Plainfield's earliest settlers, like many others who pioneered this country, were seeking religious and political freedoms denied them in their own countries. By 1685,

seven families (whose name identify them as "all good Scots") established farms along the Cedar Brook. But long before the arrival of the first settlers, Indians had frequented the area in their travels between the Hudson and Delaware rivers. Those living in the Plainfield area were the Watchungs, part of the Lenni-Lenape tribe. They encamped along the Green Brook and in the areas of the Watchung and Park avenues, and Grant and Clinton avenues.

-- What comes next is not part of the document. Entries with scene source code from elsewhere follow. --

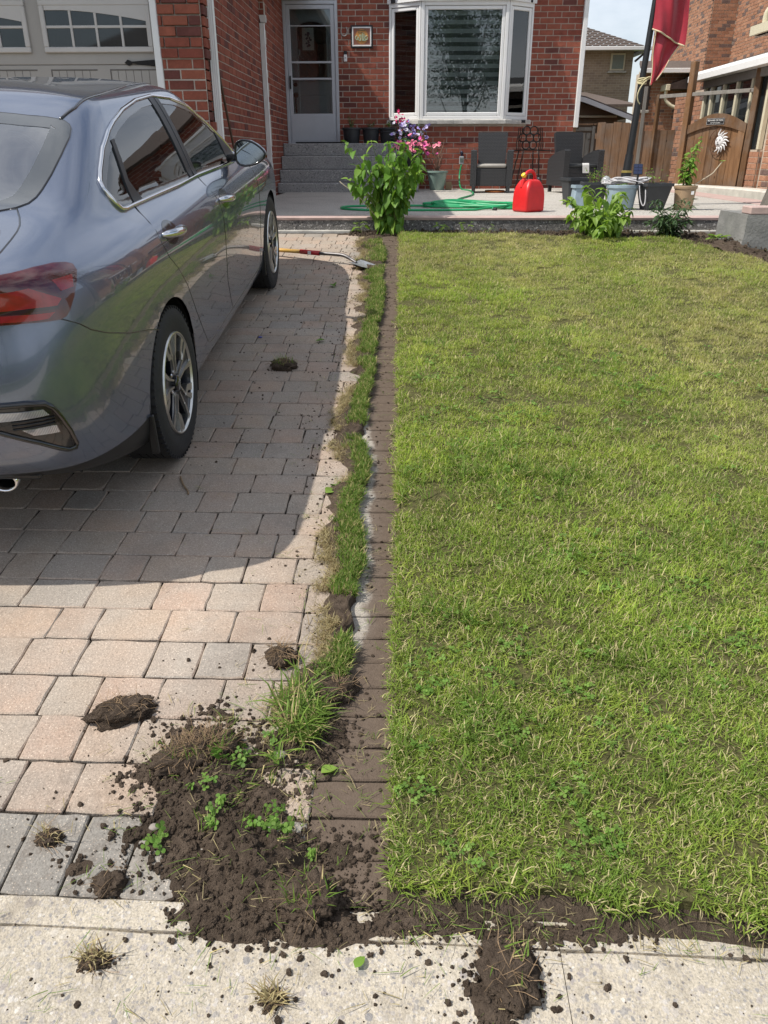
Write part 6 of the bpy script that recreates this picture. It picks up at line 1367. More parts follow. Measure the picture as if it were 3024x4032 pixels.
# ---------------------------------------------------------------- pots
def round_pot(name, label, x, y, z, r0, r1, h, m, lip=.012, group=None, n=28, earth=True):
    p = thing(name, label, 'pot', (x, y, z), group=group)
    MB().lathe([(r0*.98, 0), (r0, .004), (r1-.006, h-.035), (r1+lip*.3, h-.033), (r1+lip, h-.028), (r1+lip, h-.004), (r1+lip-.004, h), (r1-.008, h), (r1-.012, h-.03)], n, cap=False).build('pot_body', m, p, smooth=40)
    if earth: MB().lathe([(r1-.011, h-.03), (.001, h-.022)], n, cap=False).build('potting_soil', MT['soil'], p)
    return p
def square_pot(label, x, y, z, a, b, h, m, rz=0, group=None):
    p = thing('square_planter', label, 'planter', (x, y, z), rz, group)
    mb = MB(); sec = [(a/2, 0), (b/2-.008, h-.03), (b/2+.006, h-.03), (b/2+.006, h), (b/2-.012, h), (b/2-.016, h-.035)]; vs = []; nn_ = 4
    for r_, zz_ in sec:
        c = .02
        for sx, sy in ((-1, -1), (1, -1), (1, 1), (-1, 1)):
            vs += [(sx*r_, sy*(r_-c), zz_), (sx*(r_-c), sy*r_, zz_)] if sx*sy > 0 else [(sx*(r_-c), sy*r_, zz_), (sx*r_, sy*(r_-c), zz_)]
    # order the eight points round the section
    V = []
    for i in range(len(sec)): V += sorted(vs[8*i:8*i+8], key=lambda q: math.atan2(q[1], q[0]))
    mb.add(V, [(8*i+k, 8*i+(k+1) % 8, 8*i+8+(k+1) % 8, 8*i+8+k) for i in range(len(sec)-1) for k in range(8)]+[tuple(range(7, -1, -1))]); mb.build('pot_body', m, p, smooth=30)
    MB().box(-b/2+.016, b/2-.016, -b/2+.016, b/2-.016, h-.05, h-.033).build('potting_soil', MT['soil'], p); return p
def sprig(label, x, y, z, n, h, spread, m, lsize, seed, name='potted_plant', wid=.5, leaves=3, twig=True, cat_='plant'):
    gg = random.Random(seed); return shrub(name, label, cat_, (x, y, z), [(gg.uniform(0, 6.28), gg.uniform(.3, 1)*spread, gg.uniform(.5, 1)*h) for _ in range(n)], leaves, lsize, m, seed, MT['twig'] if twig else None, droop=(-.5, .6), wid=wid, r0=.0035, bare=.2)
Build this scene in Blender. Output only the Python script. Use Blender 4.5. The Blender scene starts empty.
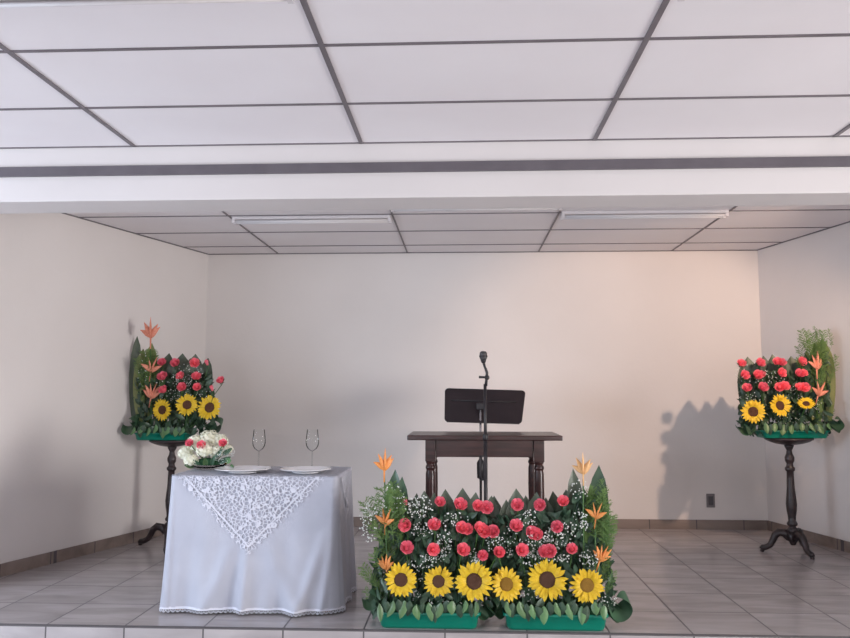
import bpy, math, random
from mathutils import Vector, Matrix, Euler, Quaternion
C = bpy.context.scene
COL = C.collection
PI = math.pi
random.seed(7)

# ------------------------------------------------------------------ camera
F, PITCH, YAW, ROLL, EYE = 795.0, 0.0947, 0.048, 0.001, 1.22
cam_d = bpy.data.cameras.new('camera'); cam = bpy.data.objects.new('camera', cam_d); COL.objects.link(cam)
CAMM = Matrix.Translation((0, 0, EYE)) @ Matrix.Rotation(YAW, 4, 'Z') @ Matrix.Rotation(PI/2 + PITCH, 4, 'X') @ Matrix.Rotation(ROLL, 4, 'Z')
cam.matrix_world = CAMM
cam_d.sensor_width = 36; cam_d.lens = F/850*36; cam_d.clip_start = 0.05; cam_d.clip_end = 100
C.camera = cam
CAMR = CAMM.to_3x3()
def ray(u, v): return CAMR @ Vector(((u-425)/F, -(v-319)/F, -1))
def at(u, v, y):
    d = ray(u, v); t = y/d.y
    return Vector((d.x*t, y, EYE + d.z*t))
def floor_at(u, v, z=0.0):
    d = ray(u, v); t = (z-EYE)/d.z
    return Vector((d.x*t, d.y*t, z))

# ------------------------------------------------------------------ measured room
D, CEIL = 7.51, 2.575
XL, XR, SL, SR = -2.467, 2.764, 0.2952, 0.2208
X0, YR, YE = -1.7964, 2.957, 4.17
X0R, YRR, YP = -1.7804, 5.873, 4.2655
TX, TW = -2.2175, 0.4237
def xl(y): return XL - SL*(D-y)
def xr(y): return XR + SR*(D-y)

# ------------------------------------------------------------------ materials
def lin(c):
    return tuple(((x/12.92) if x <= 0.04045 else ((x+0.055)/1.055)**2.4) for x in c)
def rgb(r, g, b): return lin((r/255, g/255, b/255)) + (1,)
def newmat(name):
    m = bpy.data.materials.new(name); m.use_nodes = True
    nt = m.node_tree; b = nt.nodes['Principled BSDF']
    return m, nt, b
def noise_mat(name, c1, c2, scale=8, rough=0.6, detail=3, bump=0.0, bscale=None, spec=0.5, metal=0.0, rnd=0.0, coords='Object', sub=0.0, trans=0.0, sheen=0.0):
    m, nt, b = newmat(name)
    N, L = nt.nodes, nt.links
    tc = N.new('ShaderNodeTexCoord'); nz = N.new('ShaderNodeTexNoise')
    nz.inputs['Scale'].default_value = scale; nz.inputs['Detail'].default_value = detail
    L.new(tc.outputs[coords], nz.inputs['Vector'])
    mx = N.new('ShaderNodeMix'); mx.data_type = 'RGBA'
    mr = N.new('ShaderNodeMapRange'); mr.inputs[1].default_value = 0.3; mr.inputs[2].default_value = 0.7
    L.new(nz.outputs['Fac'], mr.inputs[0]); L.new(mr.outputs[0], mx.inputs[0])
    mx.inputs[6].default_value = c1; mx.inputs[7].default_value = c2
    out = mx.outputs[2]
    if rnd > 0:
        oi = N.new('ShaderNodeObjectInfo'); hs = N.new('ShaderNodeHueSaturation')
        m2 = N.new('ShaderNodeMapRange'); m2.inputs[3].default_value = 1-rnd; m2.inputs[4].default_value = 1+rnd
        L.new(oi.outputs['Random'], m2.inputs[0]); L.new(m2.outputs[0], hs.inputs['Value'])
        m3 = N.new('ShaderNodeMapRange'); m3.inputs[3].default_value = 0.5-rnd*0.05; m3.inputs[4].default_value = 0.5+rnd*0.05
        L.new(oi.outputs['Random'], m3.inputs[0]); L.new(m3.outputs[0], hs.inputs['Hue'])
        L.new(out, hs.inputs['Color']); out = hs.outputs['Color']
    L.new(out, b.inputs['Base Color'])
    b.inputs['Roughness'].default_value = rough
    b.inputs['Specular IOR Level'].default_value = spec
    b.inputs['Metallic'].default_value = metal
    if sheen: b.inputs['Sheen Weight'].default_value = sheen
    if bump:
        nb = N.new('ShaderNodeTexNoise'); nb.inputs['Scale'].default_value = bscale or scale*4; nb.inputs['Detail'].default_value = 3
        L.new(tc.outputs[coords], nb.inputs['Vector'])
        bp = N.new('ShaderNodeBump'); bp.inputs['Strength'].default_value = bump; bp.inputs['Distance'].default_value = 0.01
        L.new(nb.outputs['Fac'], bp.inputs['Height']); L.new(bp.outputs[0], b.inputs['Normal'])
    if trans:
        tr = N.new('ShaderNodeBsdfTranslucent'); L.new(out, tr.inputs['Color'])
        ms = N.new('ShaderNodeMixShader'); ms.inputs[0].default_value = trans
        L.new(b.outputs[0], ms.inputs[1]); L.new(tr.outputs[0], ms.inputs[2])
        L.new(ms.outputs[0], N['Material Output'].inputs['Surface'])
    return m
def wood_mat(name, c1, c2, rough=0.35):
    m, nt, b = newmat(name); N, L = nt.nodes, nt.links
    tc = N.new('ShaderNodeTexCoord'); mp = N.new('ShaderNodeMapping'); mp.inputs['Scale'].default_value = (4, 30, 30)
    nz = N.new('ShaderNodeTexNoise'); nz.inputs['Scale'].default_value = 1.2; nz.inputs['Detail'].default_value = 5
    L.new(tc.outputs['Object'], mp.inputs[0]); L.new(mp.outputs[0], nz.inputs['Vector'])
    cr = N.new('ShaderNodeValToRGB'); cr.color_ramp.elements[0].position = 0.35; cr.color_ramp.elements[1].position = 0.65
    cr.color_ramp.elements[0].color = c1; cr.color_ramp.elements[1].color = c2
    L.new(nz.outputs['Fac'], cr.inputs[0]); L.new(cr.outputs[0], b.inputs['Base Color'])
    b.inputs['Roughness'].default_value = rough
    return m
def tile_mat(name, ax, off, size, c1, c2, cg, rough=0.3):
    """square tiles with grout lines; ax = the two axes used ('X','Y') or ('X','Z')"""
    m, nt, b = newmat(name); N, L = nt.nodes, nt.links
    tc = N.new('ShaderNodeTexCoord'); sp = N.new('ShaderNodeSeparateXYZ'); L.new(tc.outputs['Object'], sp.inputs[0])
    def M(op, a, c=None):
        n = N.new('ShaderNodeMath'); n.operation = op
        for i, q in enumerate((a, c)):
            if q is None: continue
            if isinstance(q, (int, float)): n.inputs[i].default_value = q
            else: L.new(q, n.inputs[i])
        return n.outputs[0]
    edges, ids = [], []
    for a, o, s in zip(ax, off, size):
        q = M('DIVIDE', M('SUBTRACT', sp.outputs[a], o), s)
        fr = M('FRACT', q); ids.append(M('FLOOR', q))
        e = M('MULTIPLY', M('MINIMUM', fr, M('SUBTRACT', 1.0, fr)), s); edges.append(e)
    e = M('MINIMUM', edges[0], edges[1])
    grout = M('LESS_THAN', e, 0.0042)
    cv = N.new('ShaderNodeCombineXYZ'); L.new(ids[0], cv.inputs[0]); L.new(ids[1], cv.inputs[1])
    wn = N.new('ShaderNodeTexWhiteNoise'); L.new(cv.outputs[0], wn.inputs['Vector'])
    # marbling, offset for every tile
    va = N.new('ShaderNodeVectorMath'); va.operation = 'MULTIPLY_ADD'
    L.new(wn.outputs['Color'], va.inputs[0]); va.inputs[1].default_value = (9, 9, 9); L.new(tc.outputs['Object'], va.inputs[2])
    mp = N.new('ShaderNodeMapping'); mp.inputs['Scale'].default_value = (1.5, 5, 5); L.new(va.outputs[0], mp.inputs[0])
    nz = N.new('ShaderNodeTexNoise'); nz.inputs['Scale'].default_value = 1.6; nz.inputs['Detail'].default_value = 6; nz.inputs['Distortion'].default_value = 0.6
    L.new(mp.outputs[0], nz.inputs['Vector'])
    mr = N.new('ShaderNodeMapRange'); mr.inputs[1].default_value = 0.3; mr.inputs[2].default_value = 0.7; L.new(nz.outputs['Fac'], mr.inputs[0])
    mx = N.new('ShaderNodeMix'); mx.data_type = 'RGBA'; L.new(mr.outputs[0], mx.inputs[0]); mx.inputs[6].default_value = c1; mx.inputs[7].default_value = c2
    hs = N.new('ShaderNodeHueSaturation'); m2 = N.new('ShaderNodeMapRange'); m2.inputs[3].default_value = 0.95; m2.inputs[4].default_value = 1.05
    L.new(wn.outputs['Value'], m2.inputs[0]); L.new(m2.outputs[0], hs.inputs['Value']); L.new(mx.outputs[2], hs.inputs['Color'])
    mg = N.new('ShaderNodeMix'); mg.data_type = 'RGBA'; L.new(grout, mg.inputs[0]); L.new(hs.outputs['Color'], mg.inputs[6]); mg.inputs[7].default_value = cg
    L.new(mg.outputs[2], b.inputs['Base Color'])
    rr = N.new('ShaderNodeMapRange'); rr.inputs[3].default_value = rough; rr.inputs[4].default_value = 0.8; L.new(grout, rr.inputs[0]); L.new(rr.outputs[0], b.inputs['Roughness'])
    bp = N.new('ShaderNodeBump'); bp.inputs['Strength'].default_value = 0.4; bp.inputs['Distance'].default_value = 0.002; bp.invert = True
    L.new(grout, bp.inputs['Height']); L.new(bp.outputs[0], b.inputs['Normal'])
    return m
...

The trails they marked out hundreds of years ago ran through the heart of our city. When the railroad was built in the 1800's, it followed that old Indian cut-off to the sea. The new settlement was named Milltown, a reference to the gristmill, which was built in 1760 on the Green Brook, near what is now Watchung Avenue. In 1788, the Quakers moved their Friends Meeting House from the original site near what is today the Plainfield Country Club, to the corner of Watchung Avenue and East Third Street where it remains as one of the historical landmarks of the city. Although the Plainfield area was mostly open farmland with a population of only about 50, it was considered of sufficient military importance during the Revolutionary period to warrant a large militia post.

On April 1, 1800, a post office was established and the name of the growing community (pop. 215) was changed to Plainfield, appropriate to the gently rolling fields

of the area. Plainfield at this time consisted of one Presbyterian church, one Baptist and one Methodist church, two Friend's meeting houses (Hick site and Orthodox), two grist mills, one saw mill, four stores, thirteen master hatters, who manufacture about $74,000 worth of hats annually; five master tailors, employing 70 hands, which work for the southern market; a fire engine, and company, a mutual insurance company. As with many other urban communities, Plainfield's growth followed completion of the railroad in 1838 when service was provided between Elizabethtown and Plainfield. The traveler reached New York by boarding a boat at Elizabethport. With improvement t of railway service, Plainfield became a commuter town for New York. Many urban dwellers that came to spend their summers and vacations "in the country" stayed to build their homes there. By the late 1860's some wooded residences were being converted into stores.